Franco doesn’t discuss McDonald’s history of brutal working conditions — of 25-hour shifts, of wage theft and negligent employee injury policies. He didn’t discuss McLibel, or the corporation’s history of hiding ingredients, or how most employees of the chain will never be offered a lucrative Pizza Hut Super Bowl commercial which might allow them to leave the job for good.

Franco's explicitly apolitical op-ed is, apparently, verboten. The only proper way to talk about fast food employment is through the lens of victimhood. If you're not authoring a treatise on exploitation, your words hold no value.

This, frankly, is horseshit. Fast food employment is employment that is best suited for children or young adults with no skills. It's best suited for those with no skills who want to find work quickly. Fast food employment is not a public works program. It is not reasonable to expect a place that offers $1.29 McDoubles to employ the primary breadwinner of a family of four. I feel pity for the people stuck in these jobs. But it's not the fault of their employer.

Granted, the ideal employee at McDonald's or Burger King or wherever is someone who sticks around a bit longer than three months. But fast food restaurants are a useful safety valve for society, a handy place a young person with no skills can pop in for a while to get by. If we close off those avenues of employment—if we make it too expensive to hire labor, forcing a reduction in employment in the sector—we hurt the most vulnerable job seekers.
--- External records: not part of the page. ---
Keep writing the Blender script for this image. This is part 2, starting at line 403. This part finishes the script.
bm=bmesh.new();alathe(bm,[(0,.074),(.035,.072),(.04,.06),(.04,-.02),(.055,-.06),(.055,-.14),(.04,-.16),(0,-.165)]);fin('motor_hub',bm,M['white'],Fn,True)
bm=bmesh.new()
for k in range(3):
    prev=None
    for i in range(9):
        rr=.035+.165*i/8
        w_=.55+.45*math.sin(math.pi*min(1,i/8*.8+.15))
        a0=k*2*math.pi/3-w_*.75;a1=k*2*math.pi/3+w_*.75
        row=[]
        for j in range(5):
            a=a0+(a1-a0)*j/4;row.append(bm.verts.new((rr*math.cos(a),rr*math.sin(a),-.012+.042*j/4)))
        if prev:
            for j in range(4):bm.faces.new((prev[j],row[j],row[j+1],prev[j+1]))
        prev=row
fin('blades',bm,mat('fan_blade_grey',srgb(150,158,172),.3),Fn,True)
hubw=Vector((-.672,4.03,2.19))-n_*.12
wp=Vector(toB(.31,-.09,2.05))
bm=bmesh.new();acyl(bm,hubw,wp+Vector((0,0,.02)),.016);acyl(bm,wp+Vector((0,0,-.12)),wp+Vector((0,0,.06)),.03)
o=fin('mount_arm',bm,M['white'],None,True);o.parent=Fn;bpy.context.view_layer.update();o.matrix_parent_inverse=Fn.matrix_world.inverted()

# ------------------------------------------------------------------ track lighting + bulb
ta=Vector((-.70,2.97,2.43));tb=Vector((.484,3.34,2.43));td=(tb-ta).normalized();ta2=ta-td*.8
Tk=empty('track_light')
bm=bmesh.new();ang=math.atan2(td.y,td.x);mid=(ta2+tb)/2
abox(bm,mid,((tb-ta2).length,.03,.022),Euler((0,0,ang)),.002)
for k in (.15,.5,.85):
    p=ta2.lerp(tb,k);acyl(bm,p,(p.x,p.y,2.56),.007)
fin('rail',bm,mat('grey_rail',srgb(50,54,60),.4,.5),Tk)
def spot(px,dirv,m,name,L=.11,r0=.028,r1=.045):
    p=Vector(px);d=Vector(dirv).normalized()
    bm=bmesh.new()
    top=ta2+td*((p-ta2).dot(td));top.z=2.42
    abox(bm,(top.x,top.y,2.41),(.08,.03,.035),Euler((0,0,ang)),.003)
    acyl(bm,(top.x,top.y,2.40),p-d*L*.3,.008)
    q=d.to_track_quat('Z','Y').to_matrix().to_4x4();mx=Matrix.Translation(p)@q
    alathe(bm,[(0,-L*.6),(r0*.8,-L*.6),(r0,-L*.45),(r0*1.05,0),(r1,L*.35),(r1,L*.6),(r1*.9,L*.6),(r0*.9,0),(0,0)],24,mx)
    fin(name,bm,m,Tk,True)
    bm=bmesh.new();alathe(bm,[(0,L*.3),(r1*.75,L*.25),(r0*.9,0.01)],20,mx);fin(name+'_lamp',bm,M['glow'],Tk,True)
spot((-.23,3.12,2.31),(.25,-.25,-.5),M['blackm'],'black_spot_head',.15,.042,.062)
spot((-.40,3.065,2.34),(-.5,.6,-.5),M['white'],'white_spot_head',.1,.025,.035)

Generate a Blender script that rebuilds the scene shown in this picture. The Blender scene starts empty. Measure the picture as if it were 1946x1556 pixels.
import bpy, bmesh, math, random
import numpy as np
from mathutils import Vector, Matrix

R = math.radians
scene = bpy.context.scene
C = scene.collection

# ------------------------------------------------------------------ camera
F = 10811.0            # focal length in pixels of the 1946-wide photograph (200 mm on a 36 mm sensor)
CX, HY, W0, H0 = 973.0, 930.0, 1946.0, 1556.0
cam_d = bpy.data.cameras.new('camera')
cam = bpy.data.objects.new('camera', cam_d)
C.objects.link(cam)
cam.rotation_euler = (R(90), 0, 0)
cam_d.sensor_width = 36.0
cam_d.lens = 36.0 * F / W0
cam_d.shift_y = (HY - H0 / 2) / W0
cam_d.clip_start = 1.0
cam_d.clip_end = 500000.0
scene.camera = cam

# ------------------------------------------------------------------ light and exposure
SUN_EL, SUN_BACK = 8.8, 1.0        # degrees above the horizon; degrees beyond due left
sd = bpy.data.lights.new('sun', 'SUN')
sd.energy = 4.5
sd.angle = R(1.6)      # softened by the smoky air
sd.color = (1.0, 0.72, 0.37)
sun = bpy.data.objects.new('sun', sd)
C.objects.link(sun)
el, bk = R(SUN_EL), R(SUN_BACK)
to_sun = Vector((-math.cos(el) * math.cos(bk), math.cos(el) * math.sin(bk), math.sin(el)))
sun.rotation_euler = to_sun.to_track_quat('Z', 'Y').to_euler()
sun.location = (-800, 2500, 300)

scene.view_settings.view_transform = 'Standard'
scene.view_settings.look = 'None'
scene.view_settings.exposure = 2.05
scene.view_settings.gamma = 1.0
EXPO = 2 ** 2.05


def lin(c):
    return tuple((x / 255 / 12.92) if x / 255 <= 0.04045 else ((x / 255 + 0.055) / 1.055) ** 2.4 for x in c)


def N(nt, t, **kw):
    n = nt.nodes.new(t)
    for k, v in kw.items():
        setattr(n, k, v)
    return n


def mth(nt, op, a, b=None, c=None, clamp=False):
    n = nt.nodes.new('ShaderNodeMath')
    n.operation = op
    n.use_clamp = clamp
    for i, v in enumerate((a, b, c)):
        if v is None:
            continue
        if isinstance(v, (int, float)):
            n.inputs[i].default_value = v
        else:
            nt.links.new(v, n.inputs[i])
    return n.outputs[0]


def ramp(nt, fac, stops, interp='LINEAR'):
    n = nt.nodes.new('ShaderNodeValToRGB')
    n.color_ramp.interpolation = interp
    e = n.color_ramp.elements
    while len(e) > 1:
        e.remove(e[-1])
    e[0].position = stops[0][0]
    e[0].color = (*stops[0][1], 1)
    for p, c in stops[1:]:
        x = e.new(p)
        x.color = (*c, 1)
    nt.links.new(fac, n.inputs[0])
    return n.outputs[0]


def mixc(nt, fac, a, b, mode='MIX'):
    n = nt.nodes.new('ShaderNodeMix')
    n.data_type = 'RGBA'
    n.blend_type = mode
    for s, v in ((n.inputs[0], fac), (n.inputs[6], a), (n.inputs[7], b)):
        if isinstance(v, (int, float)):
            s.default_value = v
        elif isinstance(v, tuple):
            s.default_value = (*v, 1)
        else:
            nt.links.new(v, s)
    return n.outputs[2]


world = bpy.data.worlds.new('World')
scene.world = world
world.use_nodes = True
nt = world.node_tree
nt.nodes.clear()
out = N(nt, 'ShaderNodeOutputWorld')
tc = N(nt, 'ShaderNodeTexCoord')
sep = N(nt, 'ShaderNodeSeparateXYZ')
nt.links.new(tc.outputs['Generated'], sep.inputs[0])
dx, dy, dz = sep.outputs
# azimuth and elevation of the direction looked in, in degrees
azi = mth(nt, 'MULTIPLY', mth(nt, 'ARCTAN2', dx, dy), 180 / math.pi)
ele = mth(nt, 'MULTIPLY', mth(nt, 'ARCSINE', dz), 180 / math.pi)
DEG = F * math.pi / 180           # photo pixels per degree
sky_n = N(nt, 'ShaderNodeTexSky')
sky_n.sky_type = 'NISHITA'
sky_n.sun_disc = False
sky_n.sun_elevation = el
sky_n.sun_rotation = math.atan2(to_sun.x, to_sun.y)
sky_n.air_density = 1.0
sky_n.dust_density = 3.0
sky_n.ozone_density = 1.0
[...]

Flipping burgers isn't a vocation. This isn't to say you can't make a career at McDonald's—store manager positions pay pretty well, given the lack of education needed to do the job, and many franchise owners started by dropping fries. But it's idiotic to expect a low-margin, high-turnover industry that literally anyone with half-a-brain can do to serve as permanent employment for a whole class of workers. Not to mention totally unsustainable.

*Trust me: I know. I worked at a McDonald's from the age of 15 to 18. It was great work: easy and overpaid.